### Problem to work on
Print verbatim the opening line of the material and every subsequent line through the one containing "return (c(r), c(g), c(b), 1.0)".

### Dataset content
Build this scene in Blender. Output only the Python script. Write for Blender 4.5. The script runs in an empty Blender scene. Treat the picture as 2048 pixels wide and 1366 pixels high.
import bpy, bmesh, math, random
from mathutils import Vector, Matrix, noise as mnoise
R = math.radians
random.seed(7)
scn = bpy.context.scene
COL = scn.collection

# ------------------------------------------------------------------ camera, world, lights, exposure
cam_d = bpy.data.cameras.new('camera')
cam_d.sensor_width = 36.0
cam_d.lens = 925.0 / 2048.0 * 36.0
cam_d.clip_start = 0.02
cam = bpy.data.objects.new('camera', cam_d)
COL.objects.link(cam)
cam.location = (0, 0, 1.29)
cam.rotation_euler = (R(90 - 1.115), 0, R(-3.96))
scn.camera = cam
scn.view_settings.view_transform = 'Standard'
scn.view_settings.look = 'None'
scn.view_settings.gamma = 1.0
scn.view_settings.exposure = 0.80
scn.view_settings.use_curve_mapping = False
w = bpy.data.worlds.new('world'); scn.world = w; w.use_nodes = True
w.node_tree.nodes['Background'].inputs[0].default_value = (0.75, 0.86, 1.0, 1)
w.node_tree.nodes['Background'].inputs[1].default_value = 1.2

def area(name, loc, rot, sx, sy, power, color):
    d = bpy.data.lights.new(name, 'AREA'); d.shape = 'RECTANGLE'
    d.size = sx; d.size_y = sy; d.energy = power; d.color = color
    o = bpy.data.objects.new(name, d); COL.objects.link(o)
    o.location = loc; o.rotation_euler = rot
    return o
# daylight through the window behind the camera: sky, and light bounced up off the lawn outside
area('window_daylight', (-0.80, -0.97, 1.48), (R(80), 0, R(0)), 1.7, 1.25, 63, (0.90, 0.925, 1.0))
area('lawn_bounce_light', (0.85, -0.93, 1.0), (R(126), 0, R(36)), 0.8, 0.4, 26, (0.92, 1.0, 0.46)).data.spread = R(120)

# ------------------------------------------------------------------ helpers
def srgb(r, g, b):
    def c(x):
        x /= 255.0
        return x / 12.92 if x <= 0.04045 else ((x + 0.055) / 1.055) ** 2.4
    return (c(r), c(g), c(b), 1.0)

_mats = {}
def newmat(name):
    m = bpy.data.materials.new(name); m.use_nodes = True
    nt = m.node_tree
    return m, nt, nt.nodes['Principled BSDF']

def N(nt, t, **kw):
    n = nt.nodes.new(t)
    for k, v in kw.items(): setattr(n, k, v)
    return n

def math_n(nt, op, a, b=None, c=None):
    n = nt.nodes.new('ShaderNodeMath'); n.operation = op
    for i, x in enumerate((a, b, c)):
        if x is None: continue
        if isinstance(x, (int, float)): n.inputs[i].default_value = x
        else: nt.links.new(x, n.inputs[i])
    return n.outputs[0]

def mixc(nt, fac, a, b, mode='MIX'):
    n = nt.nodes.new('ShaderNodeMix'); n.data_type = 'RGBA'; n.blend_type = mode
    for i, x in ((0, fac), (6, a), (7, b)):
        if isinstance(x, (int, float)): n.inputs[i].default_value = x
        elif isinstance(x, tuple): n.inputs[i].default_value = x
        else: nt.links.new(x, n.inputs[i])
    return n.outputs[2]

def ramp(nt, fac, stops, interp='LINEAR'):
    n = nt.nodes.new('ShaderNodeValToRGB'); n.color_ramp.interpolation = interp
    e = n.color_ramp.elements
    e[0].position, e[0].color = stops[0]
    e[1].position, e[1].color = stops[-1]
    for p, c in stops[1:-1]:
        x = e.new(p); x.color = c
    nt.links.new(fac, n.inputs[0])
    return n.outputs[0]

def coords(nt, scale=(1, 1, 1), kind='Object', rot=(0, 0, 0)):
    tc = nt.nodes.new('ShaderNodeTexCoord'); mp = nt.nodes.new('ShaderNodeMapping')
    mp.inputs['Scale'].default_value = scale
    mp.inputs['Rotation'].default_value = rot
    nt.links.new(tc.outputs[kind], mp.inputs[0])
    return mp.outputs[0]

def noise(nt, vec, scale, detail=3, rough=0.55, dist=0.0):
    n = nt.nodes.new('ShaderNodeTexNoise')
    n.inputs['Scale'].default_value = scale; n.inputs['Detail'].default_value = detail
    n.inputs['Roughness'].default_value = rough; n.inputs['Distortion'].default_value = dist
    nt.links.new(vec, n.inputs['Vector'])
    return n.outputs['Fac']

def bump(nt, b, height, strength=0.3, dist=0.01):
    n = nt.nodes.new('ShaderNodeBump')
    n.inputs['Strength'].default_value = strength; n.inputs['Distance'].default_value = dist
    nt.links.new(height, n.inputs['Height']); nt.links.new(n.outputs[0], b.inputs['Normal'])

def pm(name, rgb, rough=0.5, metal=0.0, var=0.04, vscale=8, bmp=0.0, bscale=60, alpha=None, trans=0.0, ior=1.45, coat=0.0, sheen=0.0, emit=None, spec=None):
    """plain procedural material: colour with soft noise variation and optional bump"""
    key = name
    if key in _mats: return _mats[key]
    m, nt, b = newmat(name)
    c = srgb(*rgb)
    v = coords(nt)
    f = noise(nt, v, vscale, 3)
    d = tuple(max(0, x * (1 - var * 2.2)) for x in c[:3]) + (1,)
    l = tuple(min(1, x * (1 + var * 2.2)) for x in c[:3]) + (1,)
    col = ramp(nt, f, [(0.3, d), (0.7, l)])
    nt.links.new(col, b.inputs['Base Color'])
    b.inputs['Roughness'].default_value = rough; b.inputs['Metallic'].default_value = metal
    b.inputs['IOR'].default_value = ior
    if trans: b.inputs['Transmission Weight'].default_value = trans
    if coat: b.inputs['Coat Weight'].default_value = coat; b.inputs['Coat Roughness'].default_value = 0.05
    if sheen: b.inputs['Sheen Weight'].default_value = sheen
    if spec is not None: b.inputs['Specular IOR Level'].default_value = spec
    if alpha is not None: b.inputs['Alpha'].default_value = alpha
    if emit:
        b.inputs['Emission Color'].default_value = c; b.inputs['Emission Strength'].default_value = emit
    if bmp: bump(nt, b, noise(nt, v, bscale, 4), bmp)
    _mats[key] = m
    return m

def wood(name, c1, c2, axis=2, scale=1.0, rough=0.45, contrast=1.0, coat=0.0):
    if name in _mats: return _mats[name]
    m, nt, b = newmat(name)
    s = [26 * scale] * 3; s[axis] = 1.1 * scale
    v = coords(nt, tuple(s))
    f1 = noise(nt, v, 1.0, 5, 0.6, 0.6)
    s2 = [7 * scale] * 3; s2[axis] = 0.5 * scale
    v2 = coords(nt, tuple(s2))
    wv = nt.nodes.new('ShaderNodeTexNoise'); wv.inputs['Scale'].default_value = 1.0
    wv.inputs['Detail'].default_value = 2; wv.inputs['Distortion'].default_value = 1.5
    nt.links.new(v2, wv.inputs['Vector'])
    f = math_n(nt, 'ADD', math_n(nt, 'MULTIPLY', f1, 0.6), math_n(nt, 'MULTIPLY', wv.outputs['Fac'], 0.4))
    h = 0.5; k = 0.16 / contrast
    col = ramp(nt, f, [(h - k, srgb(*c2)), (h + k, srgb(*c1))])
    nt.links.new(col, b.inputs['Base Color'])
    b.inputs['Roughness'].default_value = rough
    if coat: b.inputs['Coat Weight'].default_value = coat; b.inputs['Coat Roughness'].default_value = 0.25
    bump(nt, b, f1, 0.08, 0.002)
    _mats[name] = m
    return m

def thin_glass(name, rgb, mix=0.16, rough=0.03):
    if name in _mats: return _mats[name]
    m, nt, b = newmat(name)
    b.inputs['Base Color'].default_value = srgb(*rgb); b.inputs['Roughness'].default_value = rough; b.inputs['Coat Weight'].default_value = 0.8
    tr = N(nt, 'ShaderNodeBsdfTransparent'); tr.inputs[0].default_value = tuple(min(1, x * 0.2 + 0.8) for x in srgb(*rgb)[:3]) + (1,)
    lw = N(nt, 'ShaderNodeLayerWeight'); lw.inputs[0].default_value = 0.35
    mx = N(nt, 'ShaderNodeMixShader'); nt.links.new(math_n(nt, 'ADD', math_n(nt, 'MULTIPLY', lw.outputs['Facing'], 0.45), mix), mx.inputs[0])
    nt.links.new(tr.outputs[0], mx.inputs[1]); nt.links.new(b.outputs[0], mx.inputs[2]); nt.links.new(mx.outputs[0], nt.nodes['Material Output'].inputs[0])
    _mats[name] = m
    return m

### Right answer
Build this scene in Blender. Output only the Python script. Write for Blender 4.5. The script runs in an empty Blender scene. Treat the picture as 2048 pixels wide and 1366 pixels high.
import bpy, bmesh, math, random
from mathutils import Vector, Matrix, noise as mnoise
R = math.radians
random.seed(7)
scn = bpy.context.scene
COL = scn.collection

# ------------------------------------------------------------------ camera, world, lights, exposure
cam_d = bpy.data.cameras.new('camera')
cam_d.sensor_width = 36.0
cam_d.lens = 925.0 / 2048.0 * 36.0
cam_d.clip_start = 0.02
cam = bpy.data.objects.new('camera', cam_d)
COL.objects.link(cam)
cam.location = (0, 0, 1.29)
cam.rotation_euler = (R(90 - 1.115), 0, R(-3.96))
scn.camera = cam
scn.view_settings.view_transform = 'Standard'
scn.view_settings.look = 'None'
scn.view_settings.gamma = 1.0
scn.view_settings.exposure = 0.80
scn.view_settings.use_curve_mapping = False
w = bpy.data.worlds.new('world'); scn.world = w; w.use_nodes = True
w.node_tree.nodes['Background'].inputs[0].default_value = (0.75, 0.86, 1.0, 1)
w.node_tree.nodes['Background'].inputs[1].default_value = 1.2

def area(name, loc, rot, sx, sy, power, color):
    d = bpy.data.lights.new(name, 'AREA'); d.shape = 'RECTANGLE'
    d.size = sx; d.size_y = sy; d.energy = power; d.color = color
    o = bpy.data.objects.new(name, d); COL.objects.link(o)
    o.location = loc; o.rotation_euler = rot
    return o
# daylight through the window behind the camera: sky, and light bounced up off the lawn outside
area('window_daylight', (-0.80, -0.97, 1.48), (R(80), 0, R(0)), 1.7, 1.25, 63, (0.90, 0.925, 1.0))
area('lawn_bounce_light', (0.85, -0.93, 1.0), (R(126), 0, R(36)), 0.8, 0.4, 26, (0.92, 1.0, 0.46)).data.spread = R(120)

# ------------------------------------------------------------------ helpers
def srgb(r, g, b):
    def c(x):
        x /= 255.0
        return x / 12.92 if x <= 0.04045 else ((x + 0.055) / 1.055) ** 2.4
    return (c(r), c(g), c(b), 1.0)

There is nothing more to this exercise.